Anyways, the feelings were always there in retrospect but I didn't realize it until I looked at gay porn for the first time since I was 10 (when I had looked at a bunch of porn of all types then). Id watch Skinimax stuff on TV and be kinda disappointed that you didn't see more of the guys. When I was in 11th grade I stumbled on gay porn for the first time and it just felt natural. Like "This is what I want". It spread from there.
>>5372446
Because I literally kept having to pee. It was like:
>pee
>go upstairs
>have to pee again
>wtf
happened like 7 times and then we went to bed. I spent the whole time rubbing his back until I fell asleep.
>>5372446
I also remember saying that I felt bad that he had to wake up early for work. I really should have just dealt with it. I have been thinking that I've wanted to try sucking a dick since, because it blows my mind that someone would do it, so I wonder what it's like.
>>5372479
You have to be a person who is able to get in the mindset of wanting to please the person with the dick. I get kind of a rush out of seeing a guy reacting to and enjoying me blowing him. I like to see them get into it and start thrusting more. I honestly find sucking a guy to be more exciting mentally than being sucked, though physically a good blow job feels amazing.

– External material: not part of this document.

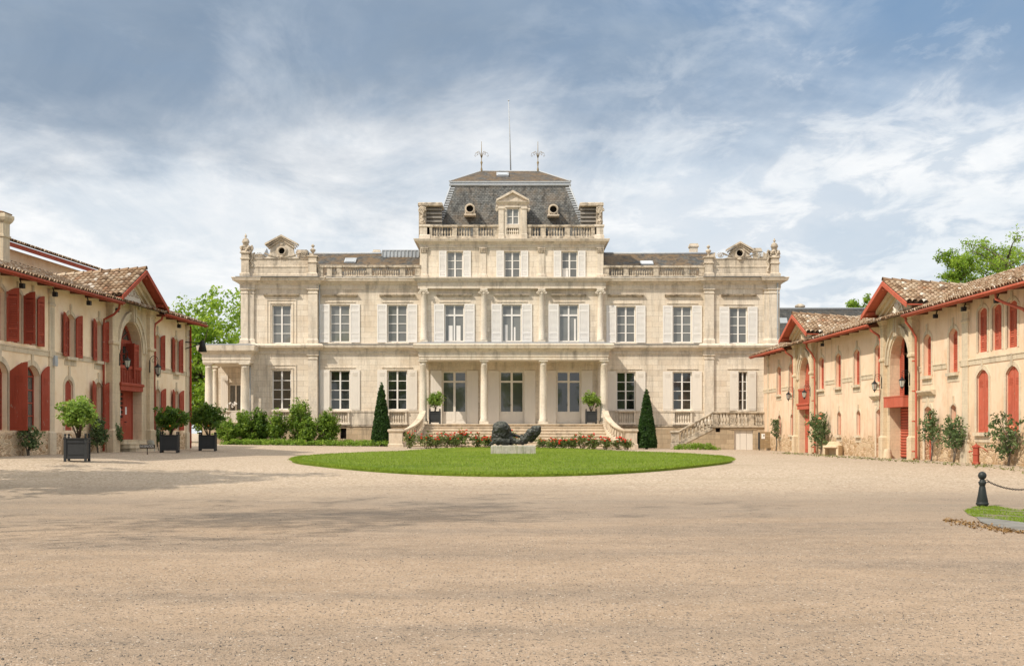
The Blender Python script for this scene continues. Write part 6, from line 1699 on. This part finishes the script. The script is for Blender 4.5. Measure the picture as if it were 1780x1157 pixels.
# ------------------------------------------------------------------ bronze and plinth
SYY = 66.0; k = SYY/FOC
def bx_(px): return PX(px, SYY)
def bz_(py): return PZ(py, SYY)
zl = gz(0, SYY)+.09
pm = MB(); pm.loft(bx_(853), bx_(931), SYY, SYY+1.25, [(0,zl-.1),(0,bz_(773.8)-.03),(-.03,bz_(773.8))])
pl = pm.build('plinth', M['plinth'], None); props(pl, 'pale weathered concrete plinth with green streaks on the lawn', 'plinth')
bm_ = MB(); yc_ = SYY+.6
def blob(p0, p1, r0, r1, n=9, sy_=.8):
    a = Vector((bx_(p0[0]), yc_+p0[2], bz_(p0[1]))); b = Vector((bx_(p1[0]), yc_+p1[2], bz_(p1[1])))
    for i in range(n):
        f = i/(n-1); c = a.lerp(b, f); bm_.ball(c, (r0+(r1-r0)*f)*k, 14, 10, (1, sy_, 1))
blob((867, 760, 0), (871, 747, 0), 14, 16); blob((866, 745, 0), (870, 743, 0), 10, 12); blob((877, 752, .1), (884, 765, .1), 13, 9)    # shoulders and hunched back
blob((859, 752, -.1), (858, 764, -.15), 4, 3.2)                                      # chest front
blob((881, 769, -.2), (862, 766.5, -.45), 5.5, 5); blob((862, 766.5, -.45), (849, 774.5, -.5), 4.6, 1.2)      # forearm
blob((884, 764, 0), (897, 768, 0), 7, 4.6); blob((897, 768, 0), (908, 768, 0), 4.6, 5.5); blob((889, 755, .15), (907, 760, .2), 3, 2.4)     # waist
blob((907, 757, .2), (909, 770, 0), 2.5, 4)
blob((912, 765, -.25), (922, 752.5, -.25), 7.5, 8); blob((909, 768, -.25), (909.5, 771.5, -.25), 3.5, 1.8)      # near thigh
blob((924, 761, .2), (934, 748, .2), 8.5, 8); blob((928, 746, .2), (937, 744.5, .2), 6, 5.4)      # far thigh
sc_ = bm_.build('bronze_sculpture', M['bronze'], None)
md = sc_.modifiers.new('r', 'REMESH'); md.mode = 'VOXEL'; md.voxel_size = .028
md = sc_.modifiers.new('s', 'SMOOTH'); md.factor = .6; md.iterations = 5
tx = bpy.data.textures.new('rough', 'CLOUDS'); tx.noise_scale = .26; md = sc_.modifiers.new('d', 'DISPLACE'); md.texture = tx; md.strength = .11; md.texture_coords = 'GLOBAL'
bpy.context.view_layer.update()
me = bpy.data.meshes.new_from_object(sc_.evaluated_get(bpy.context.evaluated_depsgraph_get()))
for pgn in me.polygons: pgn.use_smooth = True
sc_.modifiers.clear(); sc_.data = me; props(sc_, 'dark bronze reclining abstract figure lying on the pale plinth', 'sculpture')
zmin = min(v.co.z for v in me.vertices); sc_.location.z = bz_(773.8)-.04-min(zmin, bz_(775.5))+.0
# ------------------------------------------------------------------ bollard, chain, verge
X, Y, Z = hit(1707.5, 880); k = Y/FOC
root = empty('bollard', (X, Y, Z), label='black iron bollard with a ball top holding a chain', cat='bollard', group='bollards on the verge')
h = 60*k; bo = MB(); R = 11*k
bo.lathe([(R*.55,-.1),(R*.55,.0),(R*.8,h*.02),(R*1.0,h*.07),(R*1.0,h*.10),(R*.86,h*.13),(R*.9,h*.15),(R*.66,h*.36),(R*.50,h*.56),(R*.42,h*.60),(R*.46,h*.61),(R*.62,h*.69),(R*.60,h*.72),(R*.40,h*.74),(R*.44,h*.77),(R*.30,h*.79)], 0, 0, 20); bo.build('post', M['bollard'], root)
MB().ball((0,0,h*.895), R*.66, 18, 12, (1,1,1)).build('ball', M['bollard'], root)
rg = MB(); rg.tube([(R*.5+.02*math.sin(a)*0+.03+.03*math.cos(a), 0, h*.735+.03*math.sin(a)) for a in [6.28*i/10 for i in range(11)]], .008, 6); rg.build('ring', M['iron'], root)
end = (X+1.75, Y+.25)
r2 = copy_tree(root); r2.location = (end[0], end[1], gz(*end)); r2['label'] = 'second black ball-topped bollard at the far end of the chain'
cn = MB(); nl = 44; p0 = Vector((X+R*.5+.05, Y, Z+h*.73)); p1 = Vector((end[0]-R*.5-.05, end[1], gz(*end)+h*.73))
def chain_pt(f): p = p0.lerp(p1, f); p.z -= .30*4*f*(1-f)*.62; return p
for i in range(nl):
    f0, f1 = (i-.25)/nl, (i+1.25)/nl; a = chain_pt(max(0, f0)); b = chain_pt(min(1, f1)); d_ = (b-a); L = d_.length; d_.normalize()
    sd_ = Vector((0,1,0)) if i % 2 else d_.cross(Vector((0,1,0))).normalized(); c = (a+b)/2
    cn.tube([c+d_*(L*.5*math.cos(t_))+sd_*(.016*math.sin(t_)) for t_ in [6.2832*q/9 for q in range(10)]], .0065, 5)
co_ = cn.build('chain', M['iron'], None); props(co_, 'black iron chain sagging between the bollards', 'chain')
# verge: grass patch, old kerb slab and a line of dry leaves
poly = [hit(px, py) for px, py in ((1676, 888), (1690, 882), (1730, 880), (1768, 887), (1800, 885), (1960, 886), (2060, 892), (2060, 914), (1960, 914), (1840, 912), (1780, 909), (1738, 905), (1700, 900), (1682, 894))]
def inside(x, y, P):
    c = False
    for i in range(len(P)):
        a, b = P[i], P[i-1]
        if (a[1] > y) != (b[1] > y) and x < (b[0]-a[0])*(y-a[1])/(b[1]-a[1])+a[0]: c = not c
    return c
XY = []; r = np.random.default_rng(5)
xa, xb = min(p[0] for p in poly), max(p[0] for p in poly); ya, yb_ = min(p[1] for p in poly), max(p[1] for p in poly)
while len(XY) < 15000:
    x, y = r.uniform(xa, xb), r.uniform(ya, yb_)
    q = math.sin(x*3.1+1)*math.sin(y*2.3)+.7*math.sin(x*7+y*5)
    if inside(x, y, poly) and q > -.25+r.normal(0, .22): XY.append((x, y))
gp = blades('grass_patch', np.array(XY), .042, .008, 0, M['blade'], kind='stuff'); props(gp, 'ragged patch of green grass around the bollard', 'grass')
vb = MB(); n_ = len(poly); vb.v = [(p[0], p[1], gz(p[0], p[1])+.006) for p in poly]; vb.f = [tuple(range(n_))]; vb.sm = [False]
m, t, b = newmat('verge_soil'); o = t.pos(); n1 = t.noise(o, 2.2, 6, .7); n2 = t.noise(o, 22, 5, .7)
c = t.mix(t.maprange(n1, .4, .62), (.10,.13,.03), (.19,.15,.10)); c = t.mix(t.maprange(n2, .45, .7, 0, .7), c, (.33,.27,.20))
t.put(b.inputs['Base Color'], c); b.inputs['Roughness'].default_value = .95; t.put(b.inputs['Normal'], t.bump(n2, .9, .03))
vb.build('verge_soil', m, kind='structure')
sl = MB(); P = [hit(px, py) for px, py in ((1698, 900), (1738, 904), (1790, 911), (1840, 914), (2050, 917), (2050, 945), (1840, 938), (1776, 926), (1730, 916), (1705, 908))]
sl.prism_z([(p[0], p[1]) for p in P], -.1, .022); props(sl.build('kerb_slab', M['kerb'], None), 'worn grey concrete kerb slab beside the grass patch', 'kerb')
dl = []; 
for i in range(560):
    f = r.uniform(0, 1); px = 1640+f*330; py = 904+f*42+r.normal(0, 1.7)*(1+.9*math.sin(f*9))+5*math.sin(f*3); X_, Y_, Z_ = hit(px, py); dl.append((X_, Y_, Z_+.015))
M['dryleaf'] = mat_leaf('dry_leaf', (.10,.05,.015), (.24,.13,.04), (.40,.25,.09), .1)
leaves('dry_leaves', dl, .03, 5, .022, M['dryleaf'], None, rs=r, up=1.2, label='line of brown dry leaves along the kerb slab', cat='leaves', kind='stuff')
# weeds and litter along the foot of the right wing
wl = []
for i in range(420):
    u = r.uniform(12, 46); X_ = 16.26+(u)*.02843-abs(r.normal(1.5, .35))-.1; Y_ = 85-u; wl.append((X_, Y_, gz(X_, Y_)+.02))
M['weed'] = mat_leaf('weed_leaf', (.10,.09,.03), (.15,.17,.04), (.24,.26,.07), .1)
leaves('weeds', wl, .07, 5, .035, M['weed'], None, rs=r, up=1.0, label='thin straggling weeds along the foot of the ochre wing', cat='weeds', kind='stuff')
# scattered loose chippings that break the surface of the drive
st = MB(); r = np.random.default_rng(77)
V_ = []; Fc = []; tin = []
base = [(1,0,0),(0,1,0),(-1,0,0),(0,-1,0),(0,0,1)]
while len(V_) < 5*26000:
    Y_ = 8.3+28*r.uniform(0, 1)**1.6; X_ = r.uniform(-.42, .42)*Y_
    if math.sin(X_*.9+Y_*.7)*math.sin(Y_*1.7-X_*.4)+r.normal(0, .6) < -.35: continue
    s_ = r.uniform(.004, .009)*(1.5 if r.uniform() < .12 else 1); a = r.uniform(0, 6.28); z_ = gz(X_, Y_)
    b0 = len(V_)
    for vx, vy, vz in base:
        V_.append((X_+s_*(vx*math.cos(a)-vy*math.sin(a))*r.uniform(.7, 1.3), Y_+s_*(vx*math.sin(a)+vy*math.cos(a))*r.uniform(.7, 1.3), z_-.002+vz*s_*r.uniform(.7, 1.2)))
    tv = r.uniform(0, 1)**1.5; tin += [tv]*5
    Fc += [(b0, b0+1, b0+4), (b0+1, b0+2, b0+4), (b0+2, b0+3, b0+4), (b0+3, b0, b0+4)]
m, t, b = newmat('chipping'); at = t.n('ShaderNodeAttribute', attribute_name='tint').outputs['Fac']
t.put(b.inputs['Base Color'], t.ramp(at, [(0,(.045,.046,.046)),(.45,(.13,.115,.10)),(.75,(.34,.265,.20)),(1,(.56,.48,.40))])); b.inputs['Roughness'].default_value = .9
st.v = V_; st.f = Fc; st.sm = [False]*len(Fc); st.tint = tin
so2 = st.build('gravel', m, None, kind='stuff'); props(so2, 'loose stone chippings scattered over the drive', 'gravel')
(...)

For me a huge part of sex is mental, and blowjobs and rimjobs are like the epitome of that.
>>5372371
Yeah, you might just be the regular about of bisexual. Meaning not enough to go shouting about.

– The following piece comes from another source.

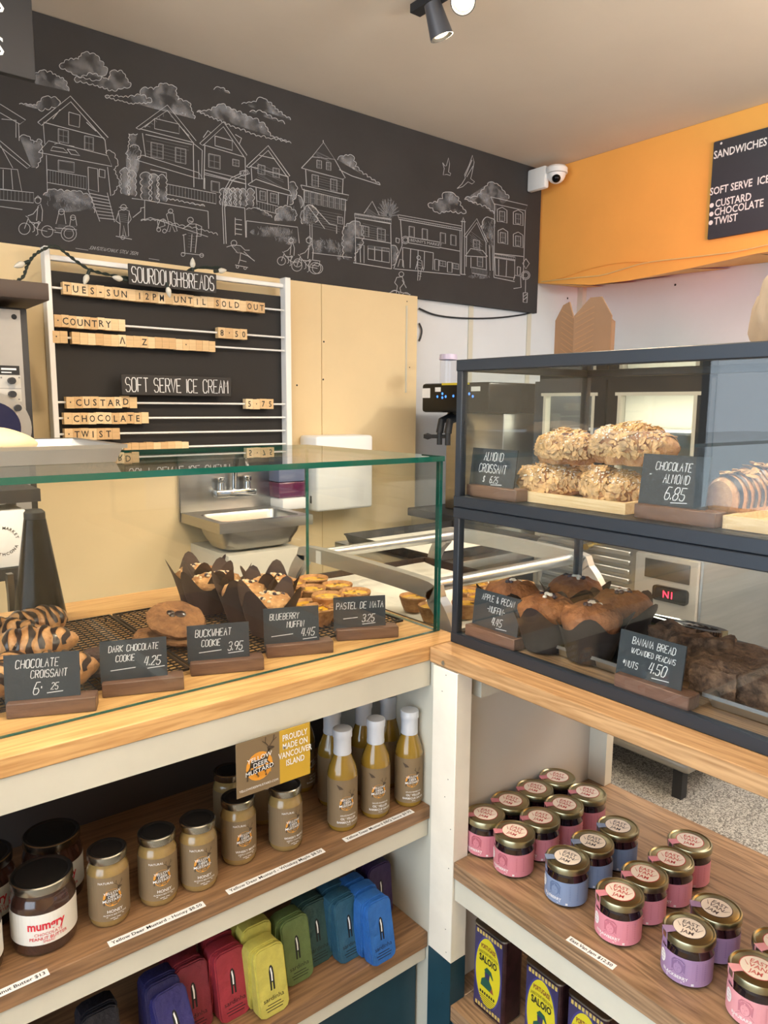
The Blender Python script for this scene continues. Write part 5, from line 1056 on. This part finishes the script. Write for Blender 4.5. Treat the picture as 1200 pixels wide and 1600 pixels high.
def puff(q, pts, k=7, w_=1.0, fill=True):
    P = [T_(q, *p) for p in pts]; out = []
    for i in range(len(P)-1):
        a, b = Vector(P[i]), Vector(P[i+1]); D = b-a; c = max(1, round(D.length/random.uniform(7, 10)))
        for e in range(c):
            d = D/c; n = Vector((d.y, -d.x)); o = a+d*e; am = random.uniform(.16, .42)
            for j in range(5): f = j/5; out.append(tuple(o+d*f+n*(am*sin(pi*f))))
    out.append(P[-1]); ch.line(out, w_, on)
    if fill: sm.poly(out, on2)
def scrub(q, x, y, rx, ry, n=22):
    for i in range(n):
        a = random.uniform(0, 6.28); r = random.uniform(.2, 1); X, Y = x+rx*r*cos(a), y+ry*r*sin(a); dm.line([T_(q, X, Y), T_(q, X+random.uniform(-6, 6), Y-random.uniform(4, 14))], .6, on)
    sm.poly([T_(q, x+rx*cos(k*.5236), y+ry*sin(k*.5236)) for k in range(12)], on2)
def ring(q, x, y, r, w_=.9):
    ch.line([T_(q, x+r*cos(k*.3927), y+r*sin(k*.3927)) for k in range(16)], w_, on, True)
# clouds
puff(A, [(185, 205), (215, 188), (245, 185), (262, 165), (300, 172), (335, 225), (300, 250), (240, 235), (185, 205)]); puff(A, [(232, 248), (290, 232), (340, 250), (350, 220), (385, 228), (408, 270), (350, 280), (290, 262), (232, 248)])
puff(A, [(108, 235), (130, 220), (165, 232), (200, 250), (215, 285)]); sm.poly([T_(A, *p) for p in ((108, 235), (160, 225), (215, 285), (110, 262))], on2)
puff(A, [(60, 325), (115, 330), (140, 302), (180, 310), (182, 330), (120, 342)]); puff(A, [(328, 300), (400, 305), (440, 298), (445, 275), (480, 280), (510, 262), (545, 270), (555, 312), (590, 320), (607, 372)]); puff(A, [(440, 298), (475, 318), (410, 322), (328, 300)])
puff(A, [(615, 350), (660, 345), (690, 325), (740, 350), (790, 372), (830, 395), (845, 425), (910, 448)]); puff(A, [(615, 350), (720, 395), (800, 425), (910, 448)], fill=False); puff(A, [(755, 325), (800, 318), (825, 308), (850, 330), (870, 350), (908, 375)]); puff(A, [(780, 350), (820, 350), (850, 370), (890, 388)])
puff(A, [(668, 280), (690, 275), (718, 292)]); puff(A, [(1055, 500), (1075, 488), (1100, 485), (1110, 520), (1135, 545), (1188, 578)]); dr(A, '1060,530 1100,550 1188,578')
puff(B, [(765, 405), (800, 400), (820, 385), (840, 360), (870, 375), (885, 410), (908, 438), (850, 430), (800, 435), (765, 405)]); puff(B, [(902, 388), (950, 378), (975, 350), (1000, 322), (1030, 335), (1068, 385)]); sm.poly([T_(B, *p) for p in ((902, 388), (1000, 322), (1068, 385), (1010, 440))], on2); puff(B, [(902, 388), (950, 408), (985, 420), (1012, 442)], fill=False)
# houses, left part
dr(A, '0,325 80,375 62,388 0,352;0,440 95,520 85,526 0,458;0,452 40,525;58,385 60,440;0,525 55,530 68,598 0,590;10,530 10,590;35,530 40,592;0,645 70,655'); bal(A, 0, 592, 105, 602, 32, 9); dr(A, '5,372 50,376 50,430'); sm.poly([T_(A, *p) for p in ((60, 425), (130, 440), (130, 520), (100, 525))], on2)
puff(A, [(60, 430), (85, 425), (105, 450), (125, 435), (132, 480), (112, 525)], 5, fill=False)
dr(A, '118,382 220,300 338,430 328,438 221,318 130,392 118,382;136,382 326,432;135,386 140,450;328,438 333,482;215,350 250,360 248,398 215,390 215,350;165,372 188,342;270,382 300,410', 1.1); win(A, 182, 402, 32, 40); win(A, 264, 424, 28, 42)
dr(A, '120,476 152,440 336,486 350,520 120,476;165,458 198,464 212,478 158,470 165,458;210,466 235,470 250,486 222,482 210,466;145,485 148,600;336,522 346,612;170,450 188,446;215,455 232,458'); win(A, 182, 500, 50, 32, .15, 0); bal(A, 148, 530, 270, 552, 40, 14)
dr(A, '275,522 305,528 308,600 277,592 275,522;310,528 328,532 328,556 310,552 310,528;275,592 312,692;335,602 358,694'); [dr(A, '%d,%d %d,%d' % (279+i*4.5, 604+i*11, 340+i*2.8, 616+i*10)) for i in range(8)]
puff(A, [(135, 610), (160, 592), (200, 600), (240, 598), (280, 615), (295, 665)], 5); scrub(A, 215, 635, 75, 28, 40); puff(A, [(330, 478), (350, 475), (368, 510), (355, 530), (372, 570), (350, 610)], 5, fill=False)
puff(A, [(430, 418), (402, 418), (400, 455), (392, 480), (405, 510), (400, 540)], 5); puff(A, [(405, 460), (430, 455), (440, 480), (425, 500)], 5, fill=False); scrub(A, 415, 500, 22, 55, 24)
dr(A, '425,400 523,328 613,440 604,446 523,345 436,405 425,400;436,402 606,446;483,370 560,388 560,418 483,402 483,370;445,416 455,490;604,448 606,585;604,448 632,470 630,560;455,420 600,452;452,398 482,372;560,392 590,425', 1.1)
for i in range(5): dm.line([T_(A, 455+i*14, 392-i*9), T_(A, 470+i*10, 397-i*8)], .7, on); dm.line([T_(A, 532+i*14, 362+i*14), T_(A, 545+i*12, 372+i*14)], .7, on)
win(A, 472, 444, 38, 46); win(A, 548, 460, 33, 46); dr(A, '430,490 446,485 622,540 634,560 612,556 432,502 430,490;620,500 622,560;470,530 520,540 520,560'); hatch(A, 455, 425, 600, 455, 60, 6)
for x, y, w_, h in ((380, 530, 22, 75), (402, 535, 20, 72), (445, 540, 25, 82), (470, 545, 22, 84), (494, 552, 24, 72)): puff(A, [(x, y+h), (x, y), (x+w_, y+4), (x+w_, y+h+6)], 4); 
bal(A, 522, 575, 675, 605, 32, 16); dr(A, '640,540 770,575;640,556 640,592;412,620 452,625 452,690;452,625 650,660;650,660 652,715;440,690 470,680 650,740;415,680 440,660 440,650 452,648;700,640 765,650;765,650 768,742;735,680 735,735;735,685 756,688;735,700 756,703;735,715 756,718;735,730 756,733'); puff(A, [(520, 622), (560, 630), (610, 640), (640, 645)], 5); puff(A, [(440, 688), (500, 690), (560, 705), (640, 722), (680, 735)], 5, fill=False)
dr(A, '624,448 698,380 772,485 764,492 698,396 634,455 624,448;634,452 762,490;640,455 637,590;766,492 768,590;635,430 650,408 660,416;735,420 755,432 748,450;672,425 726,440 726,470 672,455 672,425', 1.1); win(A, 652, 480, 36, 42); win(A, 727, 497, 20, 20); dr(A, '637,530 768,562;637,545 768,575'); win(A, 660, 565, 26, 32, .2, 0)
for x in (690, 705, 720, 735, 752, 775): puff(A, [(x, 640), (x+2, 590), (x+14, 592), (x+15, 645)], 3)
dr(A, '700,762 695,650 700,596 722,556 756,540;707,762 702,650 707,600 728,562 760,546;750,536 772,531 780,542 760,550 750,545 750,536', 1.1); ring(A, 767, 541, 6)
dr(A, '770,520 838,455 906,550 898,553 838,470 778,524 770,520;780,520 900,552;785,525 788,570;900,552 902,592;775,576 800,560 905,596 912,612 780,580 775,576;800,585 803,640;835,595 836,640;870,603 870,640;900,612 898,640;810,485 860,497', 1.1); win(A, 806, 514, 22, 28); win(A, 853, 524, 20, 28); hatch(A, 790, 500, 890, 545, 50, 7); bal(A, 803, 628, 870, 645, 24, 8); win(A, 812, 596, 18, 28); win(A, 845, 603, 20, 28)
puff(A, [(770, 655), (800, 650), (830, 665), (850, 680)], 5); puff(A, [(860, 690), (870, 650), (900, 645), (925, 665), (920, 690)], 5); scrub(A, 895, 672, 30, 20); dr(A, '770,690 930,710 935,760;770,690 770,742'); scrub(A, 850, 725, 70, 16, 36); scrub(A, 895, 752, 34, 14); puff(A, [(905, 570), (925, 580), (925, 610), (905, 640)], 4)
dr(A, '975,490 1011,445 1046,498 975,490;942,525 975,490;1046,498 1079,556 1070,560 942,525;1010,445 1010,438;955,530 958,580;1072,560 1070,606;940,578 1090,610 1085,626 945,592 940,578;950,590 950,690;1080,622 1075,715;975,640 1030,700;960,640 1015,715;1030,700 1052,705 1052,730', 1.1)
win(A, 990, 500, 15, 24); win(A, 1020, 506, 14, 24); win(A, 975, 545, 20, 36); win(A, 1033, 558, 20, 36); hatch(A, 985, 470, 1036, 490, 18, 5); hatch(A, 960, 530, 1070, 556, 70, 9); [win(A, 952+i*19, 596+i*4, 14, 36, .2, 1, .7) for i in range(7)]; hatch(A, 955, 645, 1075, 668, 60, 8); win(A, 1055, 676, 16, 22)
puff(A, [(945, 700), (940, 670), (965, 640), (990, 655), (985, 695)], 5); scrub(A, 965, 675, 24, 26, 34); dr(A, '968,700 970,770;975,700 976,770'); scrub(A, 1020, 770, 60, 22, 40); puff(A, [(930, 610), (945, 625), (940, 650)], 4); dr(A, '975,790 1100,805'); scrub(A, 1060, 780, 10, 35)
# market street on the right
puff(B, [(450, 610), (448, 500), (470, 478), (500, 470), (520, 500), (515, 560), (490, 590), (488, 620)], 5); sm.poly([T_(B, *p) for p in ((450, 600), (455, 490), (510, 480), (512, 570), (485, 595))], on2)
dr(B, '490,440 628,462 628,480 490,456 490,440;525,440 556,395 583,448;492,458 494,628;625,482 628,648;485,625 628,648;494,530 626,552;500,556 525,560 525,626;510,560 512,624;540,560 620,572 620,625 540,612 540,560;565,564 565,616;592,568 592,620', 1.0); hatch(B, 530, 415, 580, 440, 26, 6); bal(B, 492, 444, 626, 465, 12, 22); win(B, 515, 485, 28, 38); win(B, 575, 495, 30, 44); hatch(B, 500, 470, 620, 490, 55, 6); bal(B, 540, 560, 620, 572, 12, 14)
for a in range(13): an = -pi/2+(a-6)*.28; dm.line([T_(B, 615, 450), T_(B, 615+42*cos(an), 440+55*sin(an))], 1.0, on)
scrub(B, 615, 425, 30, 38, 40); puff(B, [(628, 560), (650, 575), (645, 610), (632, 635)], 4)
dr(B, '652,445 892,488 892,505 656,462 652,445;662,465 668,560;668,560 636,648;885,505 886,668;640,648 886,672;690,528 808,548 808,570 690,550 690,528;670,568 785,588;670,568 670,640;700,574 698,645;728,578 726,648;752,582 750,650;785,588 783,652;790,612 805,614 805,655 790,652 790,612;838,622 855,624 855,662 838,660 838,622;808,568 885,582', 1.0)
bal(B, 656, 455, 890, 497, 8, 34); [win(B, x, y, 20, 38, .18, 0) for x, y in ((694, 488), (743, 497), (811, 512), (850, 520))]; win(B, 808, 616, 24, 20); win(B, 858, 626, 22, 20); ring(B, 680, 540, 14); ring(B, 680, 540, 9); dr(B, '645,532 658,536 656,552 645,548 645,532;652,640 660,612 672,616 674,645')
q0 = T_(B, 700, 545); ch.text("BENNY'S MARKET", 6.2, lambda x, y: on(q0[0]+x, q0[1]+x*.17-y), 0, 0, 'L')
dr(B, '893,470 897,455 902,470 902,668 890,668 893,470;888,470 906,472;888,668 906,670;900,525 948,460 990,548 984,552 948,474 906,530 900,525;910,525 908,640;982,552 984,650;905,600 925,572 970,580 988,602;910,600 985,604;926,605 926,645', 1.0); win(B, 935, 538, 24, 30); win(B, 950, 602, 20, 36); hatch(B, 920, 500, 975, 540, 60, 8); bal(B, 930, 642, 985, 652, 22, 10); scrub(B, 960, 678, 45, 8)
puff(B, [(968, 500), (972, 465), (1000, 458), (1015, 480)], 5); scrub(B, 995, 520, 20, 55, 36); dr(B, '995,560 998,655;1008,560 1008,655')
dr(B, '1000,378 1138,410 1130,430 1012,404 1000,378;1015,405 1012,680;1130,430 1122,690;1012,680 1090,696;1015,590 1122,602;1015,603 1090,614 1090,682 1018,672 1015,603;1030,612 1030,672;1060,616 1058,676;1100,640 1112,642 1110,672 1100,670 1100,640;1086,690 1090,672 1112,676 1114,718 1086,722', 1.0); bal(B, 1015, 592, 1092, 604, 14, 12)
for x, y in ((1025, 425), (1085, 435), (1028, 505), (1085, 518)): dr(B, '%d,%d %d,%d %d,%d %d,%d %d,%d %d,%d %d,%d' % (x, y, x+18, y-8, x+36, y+4, x+36, y+52, x+18, y+46, x, y+46, x, y)); win(B, x+8, y+6, 20, 36, .15, 1)
dr(B, '1132,610 1145,628 1132,648 1120,628 1132,610;1131,690 1130,738;1122,738 1138,738 1136,775 1122,773 1122,738;1124,752 1136,742;1124,764 1136,754', 1.0); ring(B, 1131, 672, 16); ring(B, 1131, 672, 11)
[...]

As for me, in hindsight I knew by about 10. I might green text it later, but basically my best friend was my lil bf. My feelings and actions were not straight.
Dad wasn't around much, and closeted bi. He vastly overcompensated so my superficial image of a man was an alcoholic womanizer who shoots things. Mom seemed terrified of sex around me. She denied my puberty well into my 20's. Shit was funny in hindsight. Point being, I repressed hard. Gayness and all sexuality for a while, then eventually got back to the truth. Also Southern US high school so that didn't help with repression. The denial really doesn't feel like denial at the time man. Just discontent and terrible/no relationships.